--- Start ---

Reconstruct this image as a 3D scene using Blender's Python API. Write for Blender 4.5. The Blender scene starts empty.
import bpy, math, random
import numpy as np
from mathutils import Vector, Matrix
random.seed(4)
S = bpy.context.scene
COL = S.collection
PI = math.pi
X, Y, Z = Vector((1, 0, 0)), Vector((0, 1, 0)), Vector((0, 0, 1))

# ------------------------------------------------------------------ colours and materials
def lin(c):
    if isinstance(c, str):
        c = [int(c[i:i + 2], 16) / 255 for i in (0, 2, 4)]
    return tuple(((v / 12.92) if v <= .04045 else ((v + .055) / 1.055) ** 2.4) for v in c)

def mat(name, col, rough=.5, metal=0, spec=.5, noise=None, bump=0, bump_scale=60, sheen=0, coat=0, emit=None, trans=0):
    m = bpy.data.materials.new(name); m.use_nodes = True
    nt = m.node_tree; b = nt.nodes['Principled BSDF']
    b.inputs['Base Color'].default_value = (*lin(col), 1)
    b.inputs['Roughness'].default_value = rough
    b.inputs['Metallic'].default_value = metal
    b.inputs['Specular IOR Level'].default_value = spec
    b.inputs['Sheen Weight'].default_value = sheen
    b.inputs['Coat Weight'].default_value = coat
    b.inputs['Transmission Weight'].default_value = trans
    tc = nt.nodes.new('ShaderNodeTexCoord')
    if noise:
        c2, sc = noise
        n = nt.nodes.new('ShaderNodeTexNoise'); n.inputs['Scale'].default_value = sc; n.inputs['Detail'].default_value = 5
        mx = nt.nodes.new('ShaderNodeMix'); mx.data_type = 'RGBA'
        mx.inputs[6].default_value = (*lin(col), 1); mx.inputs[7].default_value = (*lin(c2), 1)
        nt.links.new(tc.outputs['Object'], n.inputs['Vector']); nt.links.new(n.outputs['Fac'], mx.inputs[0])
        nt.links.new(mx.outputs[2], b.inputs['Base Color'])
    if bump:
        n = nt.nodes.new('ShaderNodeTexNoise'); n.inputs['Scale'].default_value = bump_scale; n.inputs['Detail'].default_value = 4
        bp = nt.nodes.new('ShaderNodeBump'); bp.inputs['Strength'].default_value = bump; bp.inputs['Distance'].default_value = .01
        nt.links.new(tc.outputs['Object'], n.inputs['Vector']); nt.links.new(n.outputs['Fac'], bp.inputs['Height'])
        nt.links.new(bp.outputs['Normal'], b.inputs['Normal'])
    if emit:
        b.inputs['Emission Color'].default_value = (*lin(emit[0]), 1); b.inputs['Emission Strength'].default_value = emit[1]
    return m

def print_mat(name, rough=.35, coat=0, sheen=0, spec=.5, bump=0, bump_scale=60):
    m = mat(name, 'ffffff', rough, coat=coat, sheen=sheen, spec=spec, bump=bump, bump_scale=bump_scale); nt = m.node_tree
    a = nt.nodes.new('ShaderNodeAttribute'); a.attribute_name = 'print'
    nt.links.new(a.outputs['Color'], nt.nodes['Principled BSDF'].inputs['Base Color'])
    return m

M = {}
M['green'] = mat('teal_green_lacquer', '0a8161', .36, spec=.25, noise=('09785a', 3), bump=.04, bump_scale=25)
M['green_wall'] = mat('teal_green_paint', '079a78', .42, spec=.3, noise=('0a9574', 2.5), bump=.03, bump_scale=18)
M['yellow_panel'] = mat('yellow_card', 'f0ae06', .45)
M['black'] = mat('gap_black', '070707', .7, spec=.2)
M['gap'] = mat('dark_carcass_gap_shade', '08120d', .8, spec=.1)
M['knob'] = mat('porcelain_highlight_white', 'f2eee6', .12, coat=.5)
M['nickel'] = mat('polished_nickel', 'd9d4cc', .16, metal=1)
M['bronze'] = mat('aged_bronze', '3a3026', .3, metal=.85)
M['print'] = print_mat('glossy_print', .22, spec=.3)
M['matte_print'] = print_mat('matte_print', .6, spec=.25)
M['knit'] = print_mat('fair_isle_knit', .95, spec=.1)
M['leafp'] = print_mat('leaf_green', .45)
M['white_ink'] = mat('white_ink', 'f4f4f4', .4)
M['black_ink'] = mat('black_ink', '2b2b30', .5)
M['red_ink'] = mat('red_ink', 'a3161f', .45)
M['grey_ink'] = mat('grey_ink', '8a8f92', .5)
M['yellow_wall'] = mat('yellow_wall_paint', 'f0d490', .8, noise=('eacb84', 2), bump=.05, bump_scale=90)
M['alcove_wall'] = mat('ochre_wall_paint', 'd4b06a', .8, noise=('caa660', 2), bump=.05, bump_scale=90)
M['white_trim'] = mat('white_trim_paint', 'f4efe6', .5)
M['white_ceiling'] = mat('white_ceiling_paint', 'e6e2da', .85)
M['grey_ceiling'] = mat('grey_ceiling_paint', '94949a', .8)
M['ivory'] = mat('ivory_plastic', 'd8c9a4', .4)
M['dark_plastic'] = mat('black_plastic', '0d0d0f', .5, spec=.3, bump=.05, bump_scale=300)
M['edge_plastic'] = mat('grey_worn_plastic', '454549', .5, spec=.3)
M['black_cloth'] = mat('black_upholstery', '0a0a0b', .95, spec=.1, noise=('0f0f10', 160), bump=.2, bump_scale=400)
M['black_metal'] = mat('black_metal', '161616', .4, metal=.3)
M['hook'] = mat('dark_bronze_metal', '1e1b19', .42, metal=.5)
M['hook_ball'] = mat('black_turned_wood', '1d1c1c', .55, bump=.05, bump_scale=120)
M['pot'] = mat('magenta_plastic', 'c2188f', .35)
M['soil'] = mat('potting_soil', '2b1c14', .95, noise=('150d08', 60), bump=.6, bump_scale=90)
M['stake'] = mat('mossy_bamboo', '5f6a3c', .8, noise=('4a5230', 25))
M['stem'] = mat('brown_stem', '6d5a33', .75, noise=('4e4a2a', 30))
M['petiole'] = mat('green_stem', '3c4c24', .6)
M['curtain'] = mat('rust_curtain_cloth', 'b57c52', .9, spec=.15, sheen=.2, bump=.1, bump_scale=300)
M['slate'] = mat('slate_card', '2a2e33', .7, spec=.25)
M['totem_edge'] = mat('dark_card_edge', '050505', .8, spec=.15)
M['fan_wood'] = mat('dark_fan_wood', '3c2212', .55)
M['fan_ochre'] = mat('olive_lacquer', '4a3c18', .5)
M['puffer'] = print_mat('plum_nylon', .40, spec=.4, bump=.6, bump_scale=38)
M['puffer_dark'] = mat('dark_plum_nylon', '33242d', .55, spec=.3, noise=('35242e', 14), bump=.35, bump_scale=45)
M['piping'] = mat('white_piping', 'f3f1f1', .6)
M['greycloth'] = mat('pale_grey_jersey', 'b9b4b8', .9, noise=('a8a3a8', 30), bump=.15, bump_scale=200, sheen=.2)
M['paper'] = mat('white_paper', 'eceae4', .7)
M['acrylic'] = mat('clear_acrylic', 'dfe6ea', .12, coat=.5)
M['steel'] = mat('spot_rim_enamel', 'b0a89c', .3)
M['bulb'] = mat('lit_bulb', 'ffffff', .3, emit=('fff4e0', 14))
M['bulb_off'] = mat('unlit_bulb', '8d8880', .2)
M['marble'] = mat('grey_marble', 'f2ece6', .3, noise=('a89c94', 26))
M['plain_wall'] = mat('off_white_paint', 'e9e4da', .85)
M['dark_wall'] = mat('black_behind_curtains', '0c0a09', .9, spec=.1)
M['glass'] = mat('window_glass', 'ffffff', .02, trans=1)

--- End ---

[Short task]
Copy out all of the data exactly, leaving nothing out.

[Expected output]
Reconstruct this image as a 3D scene using Blender's Python API. Write for Blender 4.5. The Blender scene starts empty.
import bpy, math, random
import numpy as np
from mathutils import Vector, Matrix
random.seed(4)
S = bpy.context.scene
COL = S.collection
PI = math.pi
X, Y, Z = Vector((1, 0, 0)), Vector((0, 1, 0)), Vector((0, 0, 1))

# ------------------------------------------------------------------ colours and materials
def lin(c):
    if isinstance(c, str):
        c = [int(c[i:i + 2], 16) / 255 for i in (0, 2, 4)]
    return tuple(((v / 12.92) if v <= .04045 else ((v + .055) / 1.055) ** 2.4) for v in c)

def mat(name, col, rough=.5, metal=0, spec=.5, noise=None, bump=0, bump_scale=60, sheen=0, coat=0, emit=None, trans=0):
    m = bpy.data.materials.new(name); m.use_nodes = True
    nt = m.node_tree; b = nt.nodes['Principled BSDF']
    b.inputs['Base Color'].default_value = (*lin(col), 1)
    b.inputs['Roughness'].default_value = rough
    b.inputs['Metallic'].default_value = metal
    b.inputs['Specular IOR Level'].default_value = spec
    b.inputs['Sheen Weight'].default_value = sheen
    b.inputs['Coat Weight'].default_value = coat
    b.inputs['Transmission Weight'].default_value = trans
    tc = nt.nodes.new('ShaderNodeTexCoord')
    if noise:
        c2, sc = noise
        n = nt.nodes.new('ShaderNodeTexNoise'); n.inputs['Scale'].default_value = sc; n.inputs['Detail'].default_value = 5
        mx = nt.nodes.new('ShaderNodeMix'); mx.data_type = 'RGBA'
        mx.inputs[6].default_value = (*lin(col), 1); mx.inputs[7].default_value = (*lin(c2), 1)
        nt.links.new(tc.outputs['Object'], n.inputs['Vector']); nt.links.new(n.outputs['Fac'], mx.inputs[0])
        nt.links.new(mx.outputs[2], b.inputs['Base Color'])
    if bump:
        n = nt.nodes.new('ShaderNodeTexNoise'); n.inputs['Scale'].default_value = bump_scale; n.inputs['Detail'].default_value = 4
        bp = nt.nodes.new('ShaderNodeBump'); bp.inputs['Strength'].default_value = bump; bp.inputs['Distance'].default_value = .01
        nt.links.new(tc.outputs['Object'], n.inputs['Vector']); nt.links.new(n.outputs['Fac'], bp.inputs['Height'])
        nt.links.new(bp.outputs['Normal'], b.inputs['Normal'])
    if emit:
        b.inputs['Emission Color'].default_value = (*lin(emit[0]), 1); b.inputs['Emission Strength'].default_value = emit[1]
    return m

def print_mat(name, rough=.35, coat=0, sheen=0, spec=.5, bump=0, bump_scale=60):
    m = mat(name, 'ffffff', rough, coat=coat, sheen=sheen, spec=spec, bump=bump, bump_scale=bump_scale); nt = m.node_tree
    a = nt.nodes.new('ShaderNodeAttribute'); a.attribute_name = 'print'
    nt.links.new(a.outputs['Color'], nt.nodes['Principled BSDF'].inputs['Base Color'])
    return m

M = {}
M['green'] = mat('teal_green_lacquer', '0a8161', .36, spec=.25, noise=('09785a', 3), bump=.04, bump_scale=25)
M['green_wall'] = mat('teal_green_paint', '079a78', .42, spec=.3, noise=('0a9574', 2.5), bump=.03, bump_scale=18)
M['yellow_panel'] = mat('yellow_card', 'f0ae06', .45)
M['black'] = mat('gap_black', '070707', .7, spec=.2)
M['gap'] = mat('dark_carcass_gap_shade', '08120d', .8, spec=.1)
M['knob'] = mat('porcelain_highlight_white', 'f2eee6', .12, coat=.5)
M['nickel'] = mat('polished_nickel', 'd9d4cc', .16, metal=1)
M['bronze'] = mat('aged_bronze', '3a3026', .3, metal=.85)
M['print'] = print_mat('glossy_print', .22, spec=.3)
M['matte_print'] = print_mat('matte_print', .6, spec=.25)
M['knit'] = print_mat('fair_isle_knit', .95, spec=.1)
M['leafp'] = print_mat('leaf_green', .45)
M['white_ink'] = mat('white_ink', 'f4f4f4', .4)
M['black_ink'] = mat('black_ink', '2b2b30', .5)
M['red_ink'] = mat('red_ink', 'a3161f', .45)
M['grey_ink'] = mat('grey_ink', '8a8f92', .5)
M['yellow_wall'] = mat('yellow_wall_paint', 'f0d490', .8, noise=('eacb84', 2), bump=.05, bump_scale=90)
M['alcove_wall'] = mat('ochre_wall_paint', 'd4b06a', .8, noise=('caa660', 2), bump=.05, bump_scale=90)
M['white_trim'] = mat('white_trim_paint', 'f4efe6', .5)
M['white_ceiling'] = mat('white_ceiling_paint', 'e6e2da', .85)
M['grey_ceiling'] = mat('grey_ceiling_paint', '94949a', .8)
M['ivory'] = mat('ivory_plastic', 'd8c9a4', .4)
M['dark_plastic'] = mat('black_plastic', '0d0d0f', .5, spec=.3, bump=.05, bump_scale=300)
M['edge_plastic'] = mat('grey_worn_plastic', '454549', .5, spec=.3)
M['black_cloth'] = mat('black_upholstery', '0a0a0b', .95, spec=.1, noise=('0f0f10', 160), bump=.2, bump_scale=400)
M['black_metal'] = mat('black_metal', '161616', .4, metal=.3)
M['hook'] = mat('dark_bronze_metal', '1e1b19', .42, metal=.5)
M['hook_ball'] = mat('black_turned_wood', '1d1c1c', .55, bump=.05, bump_scale=120)
M['pot'] = mat('magenta_plastic', 'c2188f', .35)
M['soil'] = mat('potting_soil', '2b1c14', .95, noise=('150d08', 60), bump=.6, bump_scale=90)
M['stake'] = mat('mossy_bamboo', '5f6a3c', .8, noise=('4a5230', 25))
M['stem'] = mat('brown_stem', '6d5a33', .75, noise=('4e4a2a', 30))
M['petiole'] = mat('green_stem', '3c4c24', .6)
M['curtain'] = mat('rust_curtain_cloth', 'b57c52', .9, spec=.15, sheen=.2, bump=.1, bump_scale=300)
M['slate'] = mat('slate_card', '2a2e33', .7, spec=.25)
M['totem_edge'] = mat('dark_card_edge', '050505', .8, spec=.15)
M['fan_wood'] = mat('dark_fan_wood', '3c2212', .55)
M['fan_ochre'] = mat('olive_lacquer', '4a3c18', .5)
M['puffer'] = print_mat('plum_nylon', .40, spec=.4, bump=.6, bump_scale=38)
M['puffer_dark'] = mat('dark_plum_nylon', '33242d', .55, spec=.3, noise=('35242e', 14), bump=.35, bump_scale=45)
M['piping'] = mat('white_piping', 'f3f1f1', .6)
M['greycloth'] = mat('pale_grey_jersey', 'b9b4b8', .9, noise=('a8a3a8', 30), bump=.15, bump_scale=200, sheen=.2)
M['paper'] = mat('white_paper', 'eceae4', .7)
M['acrylic'] = mat('clear_acrylic', 'dfe6ea', .12, coat=.5)
M['steel'] = mat('spot_rim_enamel', 'b0a89c', .3)
M['bulb'] = mat('lit_bulb', 'ffffff', .3, emit=('fff4e0', 14))
M['bulb_off'] = mat('unlit_bulb', '8d8880', .2)
M['marble'] = mat('grey_marble', 'f2ece6', .3, noise=('a89c94', 26))
M['plain_wall'] = mat('off_white_paint', 'e9e4da', .85)
M['dark_wall'] = mat('black_behind_curtains', '0c0a09', .9, spec=.1)
M['glass'] = mat('window_glass', 'ffffff', .02, trans=1)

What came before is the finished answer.